Plaintiff's lawyers take all the fun out of life and are a big reason the culture of personal responsibility is dying:
It's one of the simple, most wonderful pleasures of life: zooming down a snow-covered hill just fast enough for a touch of fear to quicken your pulse. Maybe it's a solo run. Maybe you're clinging to a loved one as you tear down the hill tandem. Surely, sledding is one of those things that makes it worth toughing it out and living in New Jersey when sunnier climes often beckon.
Unfortunately, it's getting tougher and tougher to find a place to do it. For the past two years on Ledger Live, we've taken viewers suggestions and hit the road in search of New Jersey's best sledding hills. But more and more, we found, the hills that have thrilled generations of sledders are now closed.
Lawsuits filed by injured sledders, it seems, have struck fear in the hearts of municipal and county government officials, prompting them to simply ban sledding at some of the state's erstwhile sledding meccas.
As a kid and young adult, I got racked up more times sledding than I care to remember. But it never would have occurred to me to sue anybody over it.
http://www.professorbainbridge.com/professorbainbridgecom/2011/01/litigators-ruin-pretty-much-everything.html
A house I used to own years ago had the best sled run in the entire neighborhood because there were no trees. That said, I’d only allow my kids to use it. Others would come over and want to sled, I’d tell them to come back with their parents where the parents would have to sign a hold harmless agreement (whipped up by an attorney friend of mine). Only one brought his parents back and they refused to sign. Needless to say, I was considered a grumpy old man who wasn’t any fun.
In truth, I didn’t want to lose the house to a stupid lawsuit.
It's a Wonderful Life 1946 movie.
George's brother Harry Baily, who had fallen through the ice on a frozen pond, should have sued his parents for allowing his brother to put his life at risk by sledding down the hill.
The key to ALL this nation’s problems is PERSONAL RESPONSIBILITY.
how true....
My trail and error sledding involved going to the junk yard to get old car hoods, removing the emblem and then tying ropes to it to share the burden of hauling it up the hill....
the extra weight of 6 guys piling onto that slick bottom rocket lead to many near disastrous results with the faint hearted bailing about mid way down and the remaining brave souls left to ride it out....no steering,but ungodly speed.
Sledded in South Orange as a kid, awesome hill. Lot’s of kids being busted up but no suits. The Cameron Field rec area was second to none.
When I was growing up we had “Suicide Hill” (didn’t everyone?)
Our suicide hill was a small crooked path on a steep hill surrounded by trees, saplings and rocks.
Way more funner than those open hills :>)
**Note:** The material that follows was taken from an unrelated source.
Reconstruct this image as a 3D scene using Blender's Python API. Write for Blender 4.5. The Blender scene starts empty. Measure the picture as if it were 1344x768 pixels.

There should be a limit to how many lawyers can be in a state based on population, as Congressmen are limited. The nation would be much better off.
If runaway juries didn't look at insurance companies, state and local governments, and individuals with assets as lottery tickets, Plaintiff's lawyers would have to find another way to earn a living. Juries are a bigger part of the problem. It wasn't all that long ago that a lift ticket was less than $20. Twenty years later they're almost $100. Thank out of control awards by juries for the cost increase.
Perhaps this insanity will spread to Football, Basketball, Wrestling, Track, Volleyball and Baseball/Softball?
Each year, hundreds of youth are injured in these sports; many hurt with lifelong knee, leg and back damage. Many of these require surgical repair.
I’d guess that more people are hurt by sports, than are hurt by sledding.
So true. So much childhood fun ruined by do-gooders who won’t grasp that life involves risk and that’s part of what makes it rich. I often wonder if Sci-Fi authors who wrote about a future where humans are nothing more than stationary blobs who absorb video stimulation weren’t onto something.
My Dad used to take us to Galloping Hill Golf Course when we were kids. One of our downhill vehicles was a toboggan that seated 6 that my Dad would wax the heck out of before we left. Alot of good memories from there, which unfortunately today’s kids will not have. Another good hill is the hill behind St. Joseph’s Shrine in Stirling - not sure though if sledding is allowed anymore.
Fun Governers
When I was a kid we sledded at what we called “Green’s Hill” in Sea Girt. I think it was a driving range but by the time I made it to high school it was turned into a strip mall or food store. There were 1000s of kids there from numerous southern monmouth county towns. It was great fun. In that area of the Jersey Shore, hills of any kind are few and far between.